In an interview, Terry Gilliam once said that he looked back on the interstitial animations he did for Monty Python's Flying Circus and couldn't believe he'd done such a thing. He didn't elaborate on this but I suspect I know how he feels. There's something about the creative impulse and how it works which changes through time. You not only forget how you managed to accomplish a task but also how you ever had the desire to create a particular type of work at all.
A pen and ink drawing of Paul Stanley from KISS's Love Gun tour. The white on the glove was done with liquid paper because the ink was absorbed by the paper so much that the spangled stars were blotted out.

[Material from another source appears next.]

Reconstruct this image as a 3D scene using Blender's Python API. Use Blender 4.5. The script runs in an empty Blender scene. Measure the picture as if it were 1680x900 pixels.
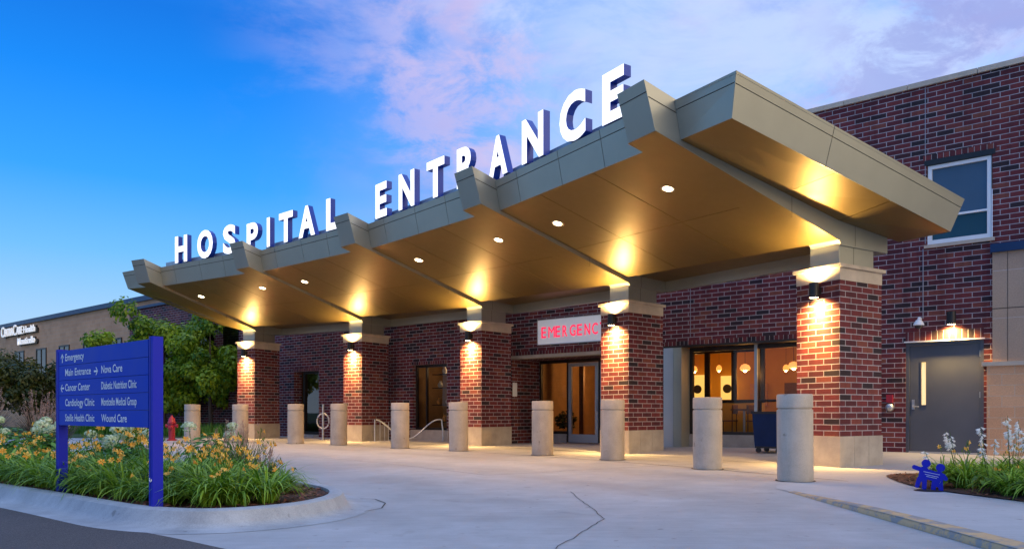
import bpy, bmesh, math, random
from mathutils import Vector, Matrix, noise
random.seed(7)
S = bpy.context.scene
col = S.collection
R_ = math.radians

# ------------------------------------------------------------------ camera
cd = bpy.data.cameras.new("camera"); cam = bpy.data.objects.new("camera", cd); col.objects.link(cam)
cam.location = (0, 0, 0.92); cam.rotation_euler = (R_(90), 0, 0)
cd.sensor_width = 36; cd.lens = 26.406; cd.shift_y = 0.1344; cd.clip_end = 3000; cd.clip_start = 0.05
S.camera = cam
S.view_settings.view_transform = 'Standard'; S.view_settings.look = 'None'
S.view_settings.exposure = 0.42; S.view_settings.gamma = 1.0

# ------------------------------------------------------------------ world
def s2l(c):
    c = c / 255.0
    return c / 12.92 if c <= 0.04045 else ((c + 0.055) / 1.055) ** 2.4
def rgb(r, g, b): return (s2l(r), s2l(g), s2l(b), 1)

W = bpy.data.worlds.new("World"); S.world = W; W.use_nodes = True
nt = W.node_tree; nt.nodes.clear()
class NT:
    def __init__(s, t): s.t = t
    def n(s, ty, **k):
        x = s.t.nodes.new(ty)
        for a, b in k.items(): setattr(x, a, b)
        return x
    def l(s, a, b): s.t.links.new(a, b)
    def math(s, op, a, b=None, c=None, clamp=False):
        x = s.n('ShaderNodeMath', operation=op, use_clamp=clamp)
        for i, v in enumerate((a, b, c)):
            if v is None: continue
            if isinstance(v, (int, float)): x.inputs[i].default_value = v
            else: s.l(v, x.inputs[i])
        return x.outputs[0]
    def mix(s, fac, a, b, bt='MIX'):
        x = s.n('ShaderNodeMix', data_type='RGBA', blend_type=bt)
        for i, v in ((0, fac), (6, a), (7, b)):
            if isinstance(v, (int, float)): x.inputs[i].default_value = v
            elif isinstance(v, (tuple, list)): x.inputs[i].default_value = v
            else: s.l(v, x.inputs[i])
        return x.outputs[2]
    def ramp(s, fac, stops, interp='LINEAR'):
        x = s.n('ShaderNodeValToRGB'); cr = x.color_ramp; cr.interpolation = interp
        while len(cr.elements) < len(stops): cr.elements.new(0.5)
        for e, (p, c) in zip(cr.elements, stops): e.position = p; e.color = c
        s.l(fac, x.inputs[0]); return x.outputs[0]
    def noise(s, vec, scale, detail=4, rough=0.55, dist=0.0):
        x = s.n('ShaderNodeTexNoise'); x.inputs['Scale'].default_value = scale
        x.inputs['Detail'].default_value = detail; x.inputs['Roughness'].default_value = rough
        x.inputs['Distortion'].default_value = dist
        if vec is not None: s.l(vec, x.inputs['Vector'])
        return x.outputs[0]
    def sstep(s, v, a, b):
        x = s.n('ShaderNodeMapRange', interpolation_type='SMOOTHSTEP')
        s.l(v, x.inputs[0]); x.inputs[1].default_value = a; x.inputs[2].default_value = b
        return x.outputs[0]
N = NT(nt)
tc = N.n('ShaderNodeTexCoord'); d = tc.outputs['Generated']
sep = N.n('ShaderNodeSeparateXYZ'); N.l(d, sep.inputs[0]); dx, dy, dz = sep.outputs
# gradient over elevation: pale at the horizon, deep blue higher up on the left side of the sky
vert = N.ramp(dz, [(0.0, rgb(194, 214, 240)), (0.118, rgb(150, 196, 238)), (0.186, rgb(104, 180, 246)), (0.27, rgb(44, 154, 246)), (0.37, rgb(2, 130, 236)), (0.44, rgb(0, 112, 218)), (0.62, rgb(60, 135, 225)), (0.8, (0.65, 0.95, 1.6, 1)), (1.0, (0.85, 1.2, 1.9, 1))])
pale = N.ramp(dz, [(0.0, rgb(196, 212, 242)), (0.25, rgb(158, 196, 248)), (0.38, rgb(136, 182, 246)), (0.5, rgb(128, 170, 240)), (0.7, (0.5, 0.7, 1.15, 1)), (0.8, (0.65, 0.95, 1.6, 1)), (1.0, (0.85, 1.2, 1.9, 1))])  # zenith stops of both ramps brightened, out of view, to light the ground
warp = N.noise(d, 1.6, 3, 0.5)
az = N.math('ADD', dx, N.math('MULTIPLY', N.math('SUBTRACT', warp, 0.5), 0.35))
base = N.mix(N.sstep(az, -0.32, 0.30), vert, pale)
# cloud layer
mp = N.n('ShaderNodeMapping'); N.l(d, mp.inputs[0]); mp.inputs['Scale'].default_value = (1.0, 1.0, 1.9); mp.inputs['Rotation'].default_value = (0.0, 0.35, 0.0)
mp.inputs['Location'].default_value = (0.33, 0.0, 0.12)
n1 = N.noise(mp.outputs[0], 3.4, 9, 0.60, 0.45)
n2 = N.noise(mp.outputs[0], 10.0, 8, 0.66, 0.3)
cl = N.math('ADD', N.math('MULTIPLY', n1, 0.7), N.math('MULTIPLY', n2, 0.3))
msk = N.math('MULTIPLY', N.sstep(az, -0.36, 0.08), N.sstep(dz, 0.16, 0.34))
dens = N.math('MULTIPLY', N.sstep(cl, 0.43, 0.57), msk)
ccol = N.ramp(N.noise(mp.outputs[0], 4.0, 4, 0.5, 0.0), [(0.34, rgb(120, 148, 222)), (0.45, rgb(160, 176, 236)), (0.52, rgb(190, 182, 226)), (0.58, rgb(188, 200, 242)), (0.68, rgb(200, 214, 246))])
sky = N.mix(N.math('MULTIPLY', dens, 0.80), base, ccol)
def toward(v, a, b):
    q = N.n('ShaderNodeVectorMath', operation='DOT_PRODUCT'); N.l(d, q.inputs[0]); q.inputs[1].default_value = Vector(v).normalized(); return N.sstep(q.outputs['Value'], a, b)
# thin white veil high on the right, a pink bank over the middle of the roof letters, a mauve streak at the far right
n3 = N.noise(mp.outputs[0], 5.2, 9, 0.62, 0.6)
sky = N.mix(N.math('MULTIPLY', toward((0.34, 1, 0.47), 0.93, 0.995), N.math('MULTIPLY', N.sstep(n3, 0.30, 0.62), 0.85)), sky, rgb(186, 206, 246))
sky = N.mix(N.math('MULTIPLY', toward((-0.06, 1, 0.42), 0.988, 1.0), N.math('MULTIPLY', N.sstep(n2, 0.42, 0.62), 0.55)), sky, rgb(206, 186, 222))
sky = N.mix(N.math('MULTIPLY', toward((0.64, 1, 0.44), 0.975, 0.998), N.math('MULTIPLY', N.sstep(n2, 0.42, 0.58), 0.7)), sky, rgb(140, 152, 214))
# afterglow behind the camera, to the right (west)
dot = N.n('ShaderNodeVectorMath', operation='DOT_PRODUCT'); N.l(d, dot.inputs[0]); dot.inputs[1].default_value = Vector((0.80, -0.60, 0.10)).normalized()
glow = N.sstep(dot.outputs['Value'], 0.45, 1.0)
sky = N.mix(N.math('MULTIPLY', glow, 0.9), sky, (1.6, 1.22, 0.78, 1))
# a little of the physical twilight sky under it
ns = N.n('ShaderNodeTexSky'); ns.sky_type = 'NISHITA'; ns.sun_disc = False
ns.sun_elevation = R_(1.5); ns.sun_rotation = R_(141)
sky = N.mix(0.04, sky, N.mix(1.0, ns.outputs[0], (0.3, 0.3, 0.3, 1), 'MULTIPLY'))
bg = N.n('ShaderNodeBackground'); N.l(sky, bg.inputs[0]); bg.inputs[1].default_value = 0.90
wo = N.n('ShaderNodeOutputWorld'); N.l(bg.outputs[0], wo.inputs[0])
# very soft low afterglow lamp
sd = bpy.data.lights.new("sun", 'SUN'); sd.energy = 0.45; sd.angle = R_(25); sd.color = (1.0, 0.88, 0.68)
sun = bpy.data.objects.new("sun", sd); col.objects.link(sun)
sun.rotation_euler = Vector((0.80, -0.60, 0.26)).to_track_quat('Z', 'Y').to_euler()

# ------------------------------------------------------------------ materials
def newmat(name):
    m = bpy.data.materials.new(name); m.use_nodes = True
    t = m.node_tree; b = t.nodes['Principled BSDF']; return m, NT(t), b
def plain(name, c, rough=0.6, metal=0.0, var=0.12, vscale=3.0, bump=0.0, bscale=60, spec=0.5, emit=None, es=0.0):
    m, n, b = newmat(name)
    t = n.n('ShaderNodeTexCoord'); o = t.outputs['Object']
    nz = n.noise(o, vscale, 5, 0.6)
    lo = tuple(x * (1 - var) for x in c[:3]) + (1,); hi = tuple(min(1, x * (1 + var)) for x in c[:3]) + (1,)
    n.l(n.ramp(nz, [(0.3, lo), (0.7, hi)]), b.inputs['Base Color'])
    rr = n.math('ADD', n.math('MULTIPLY', n.math('SUBTRACT', nz, 0.5), 0.25), rough, clamp=True)
    n.l(rr, b.inputs['Roughness'])
    b.inputs['Metallic'].default_value = metal; b.inputs['Specular IOR Level'].default_value = spec
    if bump:
        bm_ = n.n('ShaderNodeBump'); bm_.inputs['Strength'].default_value = bump; bm_.inputs['Distance'].default_value = 0.01
        n.l(n.noise(o, bscale, 5, 0.6), bm_.inputs['Height']); n.l(bm_.outputs[0], b.inputs['Normal'])
    if emit: b.inputs['Emission Color'].default_value = emit; b.inputs['Emission Strength'].default_value = es
    return m
def brick(name, stops, mortar, bw=0.305, bh=0.1016, ms=0.011, swap=False, off=0.5, bump=0.6, stain=0.25):
    m, n, b = newmat(name)
    uv = n.n('ShaderNodeTexCoord').outputs['UV']
    if swap:
        mpn = n.n('ShaderNodeMapping'); n.l(uv, mpn.inputs[0]); mpn.inputs['Rotation'].default_value = (0, 0, R_(90)); uvv = mpn.outputs[0]
    else: uvv = uv
    bt = n.n('ShaderNodeTexBrick'); n.l(uvv, bt.inputs['Vector']); bt.offset = off; bt.squash = 1.0
    for k, v in (('Scale', 1.0), ('Mortar Size', ms / 2), ('Mortar Smooth', 0.15), ('Brick Width', bw), ('Row Height', bh), ('Bias', 0.0)): bt.inputs[k].default_value = v
    bt.inputs['Color1'].default_value = (0, 0, 0, 1); bt.inputs['Color2'].default_value = (1, 1, 1, 1); bt.inputs['Mortar'].default_value = (0.5, 0.5, 0.5, 1)
    cidx = n.ramp(bt.outputs['Color'], stops)
    fine = n.noise(uv, 45, 5, 0.65)
    body = n.mix(0.5, cidx, n.ramp(fine, [(0.25, (0.55, 0.55, 0.55, 1)), (0.75, (1.3, 1.25, 1.2, 1))]), 'MULTIPLY')
    mo = n.mix(0.5, mortar, n.ramp(n.noise(uv, 20, 4), [(0.3, (0.7, 0.7, 0.7, 1)), (0.7, (1.2, 1.2, 1.2, 1))]), 'MULTIPLY')
    c = n.mix(bt.outputs['Fac'], body, mo)
    big = n.ramp(n.noise(uv, 0.7, 5, 0.6), [(0.3, (1 - stain, 1 - stain, 1 - stain, 1)), (0.7, (1.1, 1.1, 1.1, 1))])
    c = n.mix(1.0, c, big, 'MULTIPLY')
    vm = n.n('ShaderNodeMapping'); n.l(uv, vm.inputs[0]); vm.inputs['Scale'].default_value = (5, 0.35, 1)
    c = n.mix(1.0, c, n.ramp(n.noise(vm.outputs[0], 1.0, 6, 0.65), [(0.38, (0.76, 0.76, 0.78, 1) if stain > .2 else (1, 1, 1, 1)), (0.52, (1, 1, 1, 1)), (0.70, (1.0, 1.0, 1.0, 1)), (0.78, (1.3, 1.3, 1.33, 1) if stain > .2 else (1, 1, 1, 1))]), 'MULTIPLY')
    n.l(c, b.inputs['Base Color']); b.inputs['Roughness'].default_value = 0.8; b.inputs['Specular IOR Level'].default_value = 0.35
    bp = n.n('ShaderNodeBump'); bp.inputs['Strength'].default_value = bump; bp.inputs['Distance'].default_value = 0.008
    n.l(n.math('SUBTRACT', n.math('MULTIPLY', fine, 0.35), bt.outputs['Fac']), bp.inputs['Height']); n.l(bp.outputs[0], b.inputs['Normal'])
    return m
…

When I was younger, I used to draw all the time. When I was in my early teens, I drew KISS all the time because I was a KISS fanatic. My art teacher used to be driven crazy by this because every project she gave me turned out to be a variation on a picture of KISS. When she assigned us a batik project and I did a poster-size picture of KISS, she insisted that it would be impossible to dye the fabric in a reasonable manner with such a concrete image. Of course, I proved her wrong. I don't know where the batik is now but I do remember it turned out really well and was framed.
As I got older, particularly after I got married, I found I didn't have time to draw and I pretty much "forgot" how to do it. Drawing is a little like speaking a foreign language. If you don't practice, you forget though you may be able to get it back if you start practicing regularly again.
My creative impulses turned to learning how to do graphics on the computer. Even if you are a fairly artistic or creative person, you find that using a computer for art is an entirely different experience. It's pretty unnatural because the tools you use are unintuitive or offer a relatively pale imitation of the real thing.
A very early 3D "gold" landscape I made for a desktop picture. This was made with Bryce when it was in its first version. I think it took 3 hours to render at a smallish size.
Since I started using Photoshop at version 2.5 and all the nifty 3D software when it was shiny and new, it wasn't nearly as polished as it is now, particularly in light of the fact that computers were often too slow to give you good real time feedback. I'd draw a line and it'd take a few seconds to show up on screen. This lead to me giving up pretty quickly on some types of digital tools though I did embrace Photoshop's deeper capabilities with a passion. Mainly I used channels, gradients, and textures to do the sort of thing you couldn't do by hand very well (or at all) rather than attempt to imitate conventional artistic media.
Unfortunately, as time marched on and I learned pretty much all I needed to in Photoshop, my interest in doing creative projects on it also dwindled. You'd think that mastering the tool would fuel the desire to use it but it seemed to render using it a mundane experience.
Illustrator followed Photoshop as the next digital tool I wanted to master though I'm not sure I thoroughly mastered it by the time I burned out on it as well. I can draw nearly anything and can do some pretty nifty stuff, particularly with blends, but I never did much with the gradient mesh tool. That's the tool that lets you imitate painterly effects. I guess that it was another example of my not wanting to use digital tools to imitate what you could do with a brush more easily.
These days, I feel like my creative impulses are funneled mainly into writing rather than drawing or other fine arts activities. I think this is because I spent so much time writing as part of my former job and because it's something which has always come naturally to me. I sometimes miss the fulfillment I used to get from making things with my hands like I used to but find the process of trying to do it again frustrating because I'm so bad at it now relative to how good I used to be. Perhaps we're simply not meant to dwell in one creative medium all our lives or perhaps I've just grown impatient in my "old" age.